▶ [Description of the task]
From the first line of the data below through the line bearing "R = math.radians", reproduce each line exactly; do not include pictures.
══════════
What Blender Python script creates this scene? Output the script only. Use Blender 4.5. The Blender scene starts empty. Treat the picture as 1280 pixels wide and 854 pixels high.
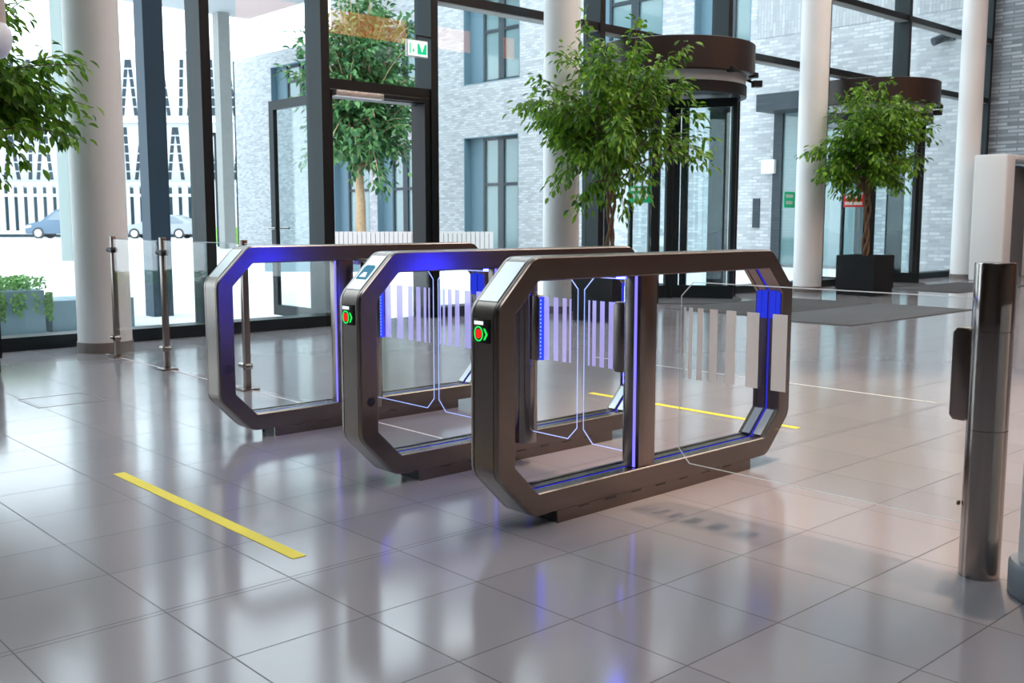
import bpy, bmesh, math, random
from mathutils import Vector, Matrix
C = bpy.context.scene.collection
PI = math.pi
R = math.radians

# ------------------------------------------------------------------ materials
def nt(name):
    m = bpy.data.materials.new(name); m.use_nodes = True
    t = m.node_tree; t.nodes.clear()
    o = t.nodes.new('ShaderNodeOutputMaterial')
    return m, t, o
def N(t, kind, **kw):
    n = t.nodes.new('ShaderNode' + kind)
    for k, v in kw.items():
        if k in n.inputs: n.inputs[k].default_value = v
        else: setattr(n, k, v)
    return n
def mth(t, op, a, b=None, clamp=False):
    n = t.nodes.new('ShaderNodeMath'); n.operation = op; n.use_clamp = clamp
    for i, v in enumerate((a, b)):
        if v is None: continue
        if isinstance(v, (int, float)): n.inputs[i].default_value = v
        else: t.links.new(v, n.inputs[i])
    return n.outputs[0]
def mixc(t, f, a, b):
    n = t.nodes.new('ShaderNodeMix'); n.data_type = 'RGBA'
    for s, v in ((n.inputs[0], f), (n.inputs[6], a), (n.inputs[7], b)):
        if isinstance(v, (int, float)): s.default_value = v
        elif isinstance(v, tuple): s.default_value = (*v[:3], 1)
        else: t.links.new(v, s)
    return n.outputs[2]
def pbr(name, col, rough=.5, metal=0., spec=.5, noise=0., nscale=8., bump=0., coat=0., emit=None, es=0.):
    m, t, o = nt(name)
    b = N(t, 'BsdfPrincipled')
    b.inputs['Roughness'].default_value = rough; b.inputs['Metallic'].default_value = metal
    b.inputs['Specular IOR Level'].default_value = spec; b.inputs['Coat Weight'].default_value = coat
    b.inputs['Base Color'].default_value = (*col, 1)
    if noise or bump:
        g = N(t, 'TexCoord'); n = N(t, 'TexNoise', Scale=nscale, Detail=4.)
        t.links.new(g.outputs['Object'], n.inputs['Vector'])
        if noise:
            lo = tuple(c * (1 - noise) for c in col); hi = tuple(min(1, c * (1 + noise)) for c in col)
            t.links.new(mixc(t, n.outputs['Fac'], lo, hi), b.inputs['Base Color'])
        if bump:
            bp = N(t, 'Bump', Strength=bump, Distance=.02); t.links.new(n.outputs['Fac'], bp.inputs['Height'])
            t.links.new(bp.outputs[0], b.inputs['Normal'])
    if emit:
        b.inputs['Emission Color'].default_value = (*emit, 1); b.inputs['Emission Strength'].default_value = es
    t.links.new(b.outputs[0], o.inputs[0])
    return m
def emitm(name, col, s):
    m, t, o = nt(name); e = N(t, 'Emission', Strength=s); e.inputs[0].default_value = (*col, 1)
    t.links.new(e.outputs[0], o.inputs[0]); return m
def glass(name, tint, ior=1.45, rough=0.0, gl=1.0):
    m, t, o = nt(name)
    tr = N(t, 'BsdfTransparent'); tr.inputs[0].default_value = (*tint, 1)
    g = N(t, 'BsdfGlossy', Roughness=rough); g.inputs[0].default_value = (gl, gl, gl, 1)
    lw = N(t, 'LayerWeight', Blend=.5); mx = N(t, 'MixShader')
    f0 = ((ior - 1) / (ior + 1)) ** 2
    fr = mth(t, 'ADD', mth(t, 'MULTIPLY', mth(t, 'POWER', lw.outputs['Facing'], 5.0), (1 - f0) * .8), f0)
    t.links.new(fr, mx.inputs[0]); t.links.new(tr.outputs[0], mx.inputs[1]); t.links.new(g.outputs[0], mx.inputs[2])
    t.links.new(mx.outputs[0], o.inputs[0]); return m
def frosted(name, col, op, glow=None, gs=0.):
    m, t, o = nt(name)
    tr = N(t, 'BsdfTransparent'); d = N(t, 'BsdfDiffuse'); d.inputs[0].default_value = (*col, 1)
    tl = N(t, 'BsdfTranslucent'); tl.inputs[0].default_value = (*col, 1)
    a = N(t, 'MixShader', Fac=.5); b = N(t, 'MixShader', Fac=op)
    t.links.new(d.outputs[0], a.inputs[1]); t.links.new(tl.outputs[0], a.inputs[2])
    out = a.outputs[0]
    if glow:
        em = N(t, 'Emission', Strength=gs); em.inputs[0].default_value = (*glow, 1); ad = N(t, 'AddShader')
        t.links.new(out, ad.inputs[0]); t.links.new(em.outputs[0], ad.inputs[1]); out = ad.outputs[0]
    t.links.new(tr.outputs[0], b.inputs[1]); t.links.new(out, b.inputs[2])
    t.links.new(b.outputs[0], o.inputs[0]); return m

def steel(name, col, rough, axis='z'):
    m, t, o = nt(name)
    b = N(t, 'BsdfPrincipled', Metallic=1.0, Roughness=rough)
    g = N(t, 'TexCoord'); mp = N(t, 'Mapping')
    mp.inputs['Scale'].default_value = {'z': (70, 70, 2), 'x': (2, 70, 70)}[axis]
    n = N(t, 'TexNoise', Scale=1., Detail=1.)
    t.links.new(g.outputs['Object'], mp.inputs[0]); t.links.new(mp.outputs[0], n.inputs['Vector'])
    lo = tuple(c * .9 for c in col); hi = tuple(c * 1.1 for c in col)
    t.links.new(mixc(t, n.outputs['Fac'], lo, hi), b.inputs['Base Color'])
    t.links.new(b.outputs[0], o.inputs[0]); return m

def floor_mat():
    m, t, o = nt('polished_stone_tiles')
    b = N(t, 'BsdfPrincipled'); g = N(t, 'NewGeometry'); s = N(t, 'SeparateXYZ')
    t.links.new(g.outputs['Position'], s.inputs[0])
    X, Y = s.outputs[0], s.outputs[1]
    u = mth(t, 'DIVIDE', mth(t, 'SUBTRACT', X, 1.1448), .40507)
    sh = mth(t, 'MULTIPLY', mth(t, 'LESS_THAN', Y, 2.7035), .0231)
    v = mth(t, 'DIVIDE', mth(t, 'SUBTRACT', mth(t, 'ADD', Y, sh), 2.715), .4020)
    def line(q):
        f = mth(t, 'FRACT', q); d = mth(t, 'MINIMUM', f, mth(t, 'SUBTRACT', 1.0, f))
        return mth(t, 'LESS_THAN', d, .0052)
    ln = mth(t, 'MAXIMUM', line(u), line(v))
    cm = N(t, 'CombineXYZ'); t.links.new(mth(t, 'FLOOR', u), cm.inputs[0]); t.links.new(mth(t, 'FLOOR', v), cm.inputs[1])
    wn = N(t, 'TexWhiteNoise'); wn.noise_dimensions = '2D'; t.links.new(cm.outputs[0], wn.inputs['Vector'])
    ns = N(t, 'TexNoise', Scale=260., Detail=2.); t.links.new(g.outputs['Position'], ns.inputs['Vector'])
    nb = N(t, 'TexNoise', Scale=3.0, Detail=4.); t.links.new(g.outputs['Position'], nb.inputs['Vector'])
    c1 = mixc(t, wn.outputs['Value'], FLOOR_LO, FLOOR_HI)
    c2 = mixc(t, mth(t, 'MULTIPLY', ns.outputs['Fac'], .22), c1, (.22, .205, .215))
    c3 = mixc(t, mth(t, 'MULTIPLY', nb.outputs['Fac'], .18), c2, (.27, .25, .26))
    t.links.new(mixc(t, ln, c3, (.055, .05, .055)), b.inputs['Base Color'])
    ro = mth(t, 'ADD', mth(t, 'MULTIPLY', nb.outputs['Fac'], .05), .10)
    t.links.new(mth(t, 'ADD', ro, mth(t, 'MULTIPLY', ln, .4)), b.inputs['Roughness'])
    b.inputs['Specular IOR Level'].default_value = .5
    bp = N(t, 'Bump', Strength=.5, Distance=.002); bp.invert = True
    t.links.new(ln, bp.inputs['Height']); t.links.new(bp.outputs[0], b.inputs['Normal'])
    t.links.new(b.outputs[0], o.inputs[0]); return m
FLOOR_LO, FLOOR_HI = (.300, .290, .325), (.332, .320, .352)

def brick_mat(name, c1, c2, mortar, bw, bh, ax='y', rot=False):
    m, t, o = nt(name)
    b = N(t, 'BsdfPrincipled', Roughness=.85); g = N(t, 'NewGeometry'); s = N(t, 'SeparateXYZ'); cm = N(t, 'CombineXYZ')
    t.links.new(g.outputs['Position'], s.inputs[0])
    h = s.outputs[1] if ax == 'y' else s.outputs[0]
    a, c = (s.outputs[2], h) if rot else (h, s.outputs[2])
    t.links.new(a, cm.inputs[0]); t.links.new(c, cm.inputs[1])
    k = N(t, 'TexBrick', Scale=1.0)
    k.inputs['Brick Width'].default_value = bw; k.inputs['Row Height'].default_value = bh
    k.inputs['Mortar Size'].default_value = .012; k.inputs['Color1'].default_value = (*c1, 1)
    k.inputs['Color2'].default_value = (*c2, 1); k.inputs['Mortar'].default_value = (*mortar, 1); k.inputs['Bias'].default_value = 0.
    t.links.new(cm.outputs[0], k.inputs['Vector'])
    ns = N(t, 'TexNoise', Scale=5., Detail=6.); t.links.new(g.outputs['Position'], ns.inputs['Vector'])
    col = mixc(t, mth(t, 'MULTIPLY', ns.outputs['Fac'], .5), k.outputs['Color'], tuple(x * .75 for x in c1))
    t.links.new(col, b.inputs['Base Color'])
    bp = N(t, 'Bump', Strength=.6, Distance=.02); bp.invert = True
    t.links.new(k.outputs['Fac'], bp.inputs['Height']); t.links.new(bp.outputs[0], b.inputs['Normal'])
    t.links.new(b.outputs[0], o.inputs[0]); return m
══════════
▶ [Full answer]
What Blender Python script creates this scene? Output the script only. Use Blender 4.5. The Blender scene starts empty. Treat the picture as 1280 pixels wide and 854 pixels high.
import bpy, bmesh, math, random
from mathutils import Vector, Matrix
C = bpy.context.scene.collection
PI = math.pi
R = math.radians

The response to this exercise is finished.